Annabeth, Percy'den sonra en sevilen karakterler listesinin 2. sırasında. Annabeth zaten çok ayrı bir şey, kitabın ana karakteri Percy iken yardımcı karakter olarak (ki nasıl bir yardımcı karakterse) bir kızın gelmesi tabii ki okurları arttırdı. Annabeth hem zeki hem de tatlı birisi, tam Percy'lik hah? Hayır, sadece tatlı olmasından bahsediyorum, Percy ve zekilik.. bir daha düşünün. Annabeth'in her şeyde bir üstünlüğü olması ve Percy'nin de yanında olması, Percy'e çok şey kazandırdı. Eğer Annabeth olmasaydı, Olimpos batarken Percy annesinin mavi kekini yiyor bile olabilirdi. Yani kısaca, Annabeth'siz bir Percy demek, buzdolabını açıp ne alacağını unutmak demek. 

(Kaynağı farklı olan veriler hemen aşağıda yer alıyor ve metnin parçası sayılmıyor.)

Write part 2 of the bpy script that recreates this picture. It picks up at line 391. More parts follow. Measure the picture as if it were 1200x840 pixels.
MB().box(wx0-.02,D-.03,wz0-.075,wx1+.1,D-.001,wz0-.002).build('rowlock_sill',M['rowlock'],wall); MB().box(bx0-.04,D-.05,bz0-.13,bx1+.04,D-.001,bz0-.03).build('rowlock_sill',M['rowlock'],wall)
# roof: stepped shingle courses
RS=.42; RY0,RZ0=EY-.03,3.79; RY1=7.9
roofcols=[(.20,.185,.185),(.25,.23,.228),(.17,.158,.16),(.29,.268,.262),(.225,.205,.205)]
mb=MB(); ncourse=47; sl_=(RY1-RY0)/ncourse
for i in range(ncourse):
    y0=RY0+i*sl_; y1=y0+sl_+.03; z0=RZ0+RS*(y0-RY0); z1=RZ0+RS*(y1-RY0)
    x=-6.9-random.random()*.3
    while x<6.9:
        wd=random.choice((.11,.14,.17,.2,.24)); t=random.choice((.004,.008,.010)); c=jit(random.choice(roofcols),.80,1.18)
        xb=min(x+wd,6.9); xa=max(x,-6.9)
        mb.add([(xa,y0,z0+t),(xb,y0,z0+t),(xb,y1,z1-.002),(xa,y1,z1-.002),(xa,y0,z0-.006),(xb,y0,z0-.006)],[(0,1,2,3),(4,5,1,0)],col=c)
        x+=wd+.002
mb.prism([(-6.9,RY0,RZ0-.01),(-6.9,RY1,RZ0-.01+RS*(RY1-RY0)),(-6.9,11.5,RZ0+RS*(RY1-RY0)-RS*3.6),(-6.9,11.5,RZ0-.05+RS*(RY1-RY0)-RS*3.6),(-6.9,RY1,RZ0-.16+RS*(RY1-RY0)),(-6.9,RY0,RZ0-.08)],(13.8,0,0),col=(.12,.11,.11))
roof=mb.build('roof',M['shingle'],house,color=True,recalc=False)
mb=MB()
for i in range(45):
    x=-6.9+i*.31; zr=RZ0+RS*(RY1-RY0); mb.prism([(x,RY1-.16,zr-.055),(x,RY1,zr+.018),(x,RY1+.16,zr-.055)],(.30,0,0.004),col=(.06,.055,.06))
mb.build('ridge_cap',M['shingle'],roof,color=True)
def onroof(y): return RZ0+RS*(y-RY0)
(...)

3- Leo (Bunun üsttekilerle alakası yok xD)

Leo, yediliye katıldığından beri zaten sempatik bir karakterdi, yedilinin en komiği ve kimine göre en havalısıydı. Dışarıya güler yüzlüydü, tüm acıları içindeydi. Bu onun sevilmesinin nedenlerinden bir tanesi. Leo çok fazla acı çekmesine ve hata üstüne hata yapmasına rağmen, hiç bir zaman bunu dışarıya vurmadı. Çünkü başkalarını da üzmek istemiyordu, başkaları kendi gibi olsa onu teselli edecek kimse olmazdı. İşte Leo'yu Leo yapan buydu. O Leo'ydu. O Argo'nun havalı çocuğu, Festus'un sahibi ve Calipso'nun biricik aşkıydı. İşte bu yüzden, TEAM LEO! 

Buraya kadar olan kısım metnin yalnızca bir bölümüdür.